Des entreprises françaises ont eu le courage de naviguer dans les eaux tumultueuses de l’Empire du Milieu, comme Carrefour, Peugeot-Citroën et Vuitton. Si certains s’y sont cassés les dents, d’autres ont connu en Chine un succès retentissant. 

De nombreuses personnalités sont porteuses de projets de coopération culturelle entre nos deux états. Avec des partenariats comme le Festival d’Avignon, le Centre Pompidou de Shanghai, les sites archéologiques du Shaanxi ou encore l’intervention d’experts chinois dans l’aide à la reconstruction de Notre-Dame. 

La Chine n’est pas destinée à rester ce lointain objet non-identifié. Car il est déjà présent dans nos vies, et c’est à nous de choisir de le considérer comme un partenaire potentiel, où le laisser dans l’ombre de nos discussions. 

Pourquoi il faut parler avec tout le monde 

Avec le temps, j’ai su construire une autre image de la Chine, de sa culture et de sa société. Tout cela en améliorant la qualité des sources que je consulte, et en variant les experts interrogés, avec des personnalités et parcours divers. 

Mon but est désormais de travailler à offrir une voix supplémentaire en France sur le regard porté à la Chine, à ses habitants, à sa croissance, à son histoire. 

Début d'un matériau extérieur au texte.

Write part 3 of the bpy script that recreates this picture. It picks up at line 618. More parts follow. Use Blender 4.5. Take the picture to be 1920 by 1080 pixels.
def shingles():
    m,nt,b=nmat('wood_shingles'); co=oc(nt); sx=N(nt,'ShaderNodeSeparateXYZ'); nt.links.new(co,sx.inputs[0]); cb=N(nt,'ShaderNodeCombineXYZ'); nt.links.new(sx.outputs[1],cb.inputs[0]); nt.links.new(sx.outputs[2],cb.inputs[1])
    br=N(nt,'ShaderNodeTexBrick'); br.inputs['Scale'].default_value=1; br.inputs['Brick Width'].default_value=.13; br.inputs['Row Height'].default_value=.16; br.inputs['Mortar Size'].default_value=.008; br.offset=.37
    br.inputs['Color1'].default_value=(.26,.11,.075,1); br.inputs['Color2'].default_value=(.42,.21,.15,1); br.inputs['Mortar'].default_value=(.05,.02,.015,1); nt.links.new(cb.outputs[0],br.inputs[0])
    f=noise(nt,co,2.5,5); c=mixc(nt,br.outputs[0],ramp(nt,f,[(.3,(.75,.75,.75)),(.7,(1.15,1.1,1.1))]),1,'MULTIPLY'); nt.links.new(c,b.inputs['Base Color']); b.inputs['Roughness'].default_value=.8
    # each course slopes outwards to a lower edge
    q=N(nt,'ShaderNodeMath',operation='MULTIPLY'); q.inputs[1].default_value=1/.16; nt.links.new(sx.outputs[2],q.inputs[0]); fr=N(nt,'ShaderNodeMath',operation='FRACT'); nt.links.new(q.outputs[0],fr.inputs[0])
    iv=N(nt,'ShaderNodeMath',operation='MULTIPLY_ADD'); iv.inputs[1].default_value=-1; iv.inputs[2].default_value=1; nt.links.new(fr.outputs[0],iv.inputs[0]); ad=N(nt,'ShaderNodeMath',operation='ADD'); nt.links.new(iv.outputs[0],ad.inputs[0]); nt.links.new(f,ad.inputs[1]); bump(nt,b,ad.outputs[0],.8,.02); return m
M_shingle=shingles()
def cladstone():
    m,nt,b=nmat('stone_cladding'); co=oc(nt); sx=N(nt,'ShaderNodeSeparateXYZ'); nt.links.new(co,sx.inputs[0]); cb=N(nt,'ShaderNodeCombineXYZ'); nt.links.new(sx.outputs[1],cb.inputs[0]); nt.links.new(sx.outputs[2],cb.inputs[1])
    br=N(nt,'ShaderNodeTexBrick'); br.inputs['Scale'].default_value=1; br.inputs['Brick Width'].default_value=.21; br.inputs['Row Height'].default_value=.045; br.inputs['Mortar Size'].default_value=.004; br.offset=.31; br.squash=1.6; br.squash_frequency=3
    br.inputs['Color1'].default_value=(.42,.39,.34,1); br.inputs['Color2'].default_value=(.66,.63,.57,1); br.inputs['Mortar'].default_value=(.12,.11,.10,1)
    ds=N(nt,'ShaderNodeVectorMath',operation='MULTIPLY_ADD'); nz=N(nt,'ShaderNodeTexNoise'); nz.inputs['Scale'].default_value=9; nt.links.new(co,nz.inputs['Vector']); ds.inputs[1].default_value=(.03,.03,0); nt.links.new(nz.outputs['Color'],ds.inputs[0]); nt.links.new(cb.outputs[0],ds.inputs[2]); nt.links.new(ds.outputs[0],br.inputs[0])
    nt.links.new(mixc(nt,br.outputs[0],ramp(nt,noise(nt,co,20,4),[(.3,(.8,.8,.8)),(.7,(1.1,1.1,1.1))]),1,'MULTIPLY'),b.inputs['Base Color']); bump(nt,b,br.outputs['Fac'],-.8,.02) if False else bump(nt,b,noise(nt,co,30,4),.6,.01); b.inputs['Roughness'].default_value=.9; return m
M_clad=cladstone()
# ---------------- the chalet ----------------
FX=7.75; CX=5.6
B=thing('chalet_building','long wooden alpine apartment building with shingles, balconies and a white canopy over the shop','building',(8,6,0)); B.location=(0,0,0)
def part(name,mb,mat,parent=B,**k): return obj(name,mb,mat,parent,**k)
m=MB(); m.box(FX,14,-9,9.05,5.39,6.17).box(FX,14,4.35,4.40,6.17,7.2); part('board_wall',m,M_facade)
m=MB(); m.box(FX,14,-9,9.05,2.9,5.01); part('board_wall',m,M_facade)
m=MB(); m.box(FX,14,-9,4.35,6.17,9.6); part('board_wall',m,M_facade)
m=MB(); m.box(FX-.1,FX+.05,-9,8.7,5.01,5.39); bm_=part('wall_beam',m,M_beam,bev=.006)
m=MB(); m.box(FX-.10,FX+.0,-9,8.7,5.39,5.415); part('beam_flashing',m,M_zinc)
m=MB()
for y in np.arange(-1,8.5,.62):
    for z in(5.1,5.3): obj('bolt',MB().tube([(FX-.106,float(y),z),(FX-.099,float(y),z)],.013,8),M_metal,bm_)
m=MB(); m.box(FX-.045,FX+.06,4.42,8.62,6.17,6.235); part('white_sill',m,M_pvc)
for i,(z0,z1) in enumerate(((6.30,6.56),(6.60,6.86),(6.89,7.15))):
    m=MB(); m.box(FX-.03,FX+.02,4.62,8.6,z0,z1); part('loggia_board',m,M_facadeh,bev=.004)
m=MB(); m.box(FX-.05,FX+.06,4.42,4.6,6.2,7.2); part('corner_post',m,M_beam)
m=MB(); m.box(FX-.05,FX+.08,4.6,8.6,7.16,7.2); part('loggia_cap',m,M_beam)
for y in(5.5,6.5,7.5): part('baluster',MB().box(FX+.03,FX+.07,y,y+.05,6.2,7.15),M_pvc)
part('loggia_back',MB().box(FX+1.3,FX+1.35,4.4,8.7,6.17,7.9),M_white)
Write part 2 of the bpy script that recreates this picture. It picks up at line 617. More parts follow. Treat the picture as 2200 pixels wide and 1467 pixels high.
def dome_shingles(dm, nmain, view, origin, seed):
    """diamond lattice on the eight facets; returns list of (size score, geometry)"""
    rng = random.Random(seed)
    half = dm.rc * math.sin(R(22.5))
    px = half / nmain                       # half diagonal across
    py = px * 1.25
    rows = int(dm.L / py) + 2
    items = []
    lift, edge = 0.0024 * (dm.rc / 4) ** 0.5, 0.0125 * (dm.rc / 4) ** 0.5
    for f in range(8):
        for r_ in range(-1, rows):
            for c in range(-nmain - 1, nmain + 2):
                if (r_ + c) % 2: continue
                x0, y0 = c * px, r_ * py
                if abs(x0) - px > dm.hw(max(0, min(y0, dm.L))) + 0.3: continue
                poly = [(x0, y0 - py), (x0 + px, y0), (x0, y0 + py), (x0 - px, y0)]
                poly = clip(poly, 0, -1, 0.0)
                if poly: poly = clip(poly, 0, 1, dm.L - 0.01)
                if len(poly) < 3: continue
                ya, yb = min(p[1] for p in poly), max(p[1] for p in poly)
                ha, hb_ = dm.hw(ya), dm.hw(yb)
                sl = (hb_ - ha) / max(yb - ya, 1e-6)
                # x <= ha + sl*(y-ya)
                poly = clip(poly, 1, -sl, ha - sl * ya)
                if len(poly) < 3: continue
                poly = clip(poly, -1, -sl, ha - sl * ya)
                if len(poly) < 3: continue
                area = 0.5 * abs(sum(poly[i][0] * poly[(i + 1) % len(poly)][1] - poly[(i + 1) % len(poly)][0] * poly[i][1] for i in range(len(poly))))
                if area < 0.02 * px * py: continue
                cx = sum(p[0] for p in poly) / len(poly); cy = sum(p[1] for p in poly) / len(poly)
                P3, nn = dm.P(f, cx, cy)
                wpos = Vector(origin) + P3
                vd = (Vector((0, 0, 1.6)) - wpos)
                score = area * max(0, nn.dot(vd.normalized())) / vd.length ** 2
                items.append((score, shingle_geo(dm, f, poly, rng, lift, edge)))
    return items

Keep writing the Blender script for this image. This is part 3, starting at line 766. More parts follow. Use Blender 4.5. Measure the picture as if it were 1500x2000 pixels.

Je compte dédier mes prochaines années à proposer un réel travail de décryptage du pays, à travers d’articles, d’études, de commentaires. Et de vous le distiller de manière simple, compréhensible, actionnable pour que, vous aussi, vous soyez équipés de clés pour réaliser l’importance du sujet. 

C’est avec le temps que l’expertise se construit, et ma responsabilité sera d’offrir une vision juste des choses, pour mieux appréhender cet interlocuteur qui est destiné à prendre de plus en plus de place dans nos vies. 

Si il est vrai que si l’impartialité n’existe pas, la nuance, elle, permet à chacun de construire sa propre image sur un sujet. Je pense que cela doit être l’un des chapeaux porté par l’expert. Et c’est la voie que j’ai décidé d’emprunter, me suivrez-vous ? 

On peut la détester ou l’adorer, mais ce qui est sûr, c’est qu’on ne peut plus ignorer la Chine.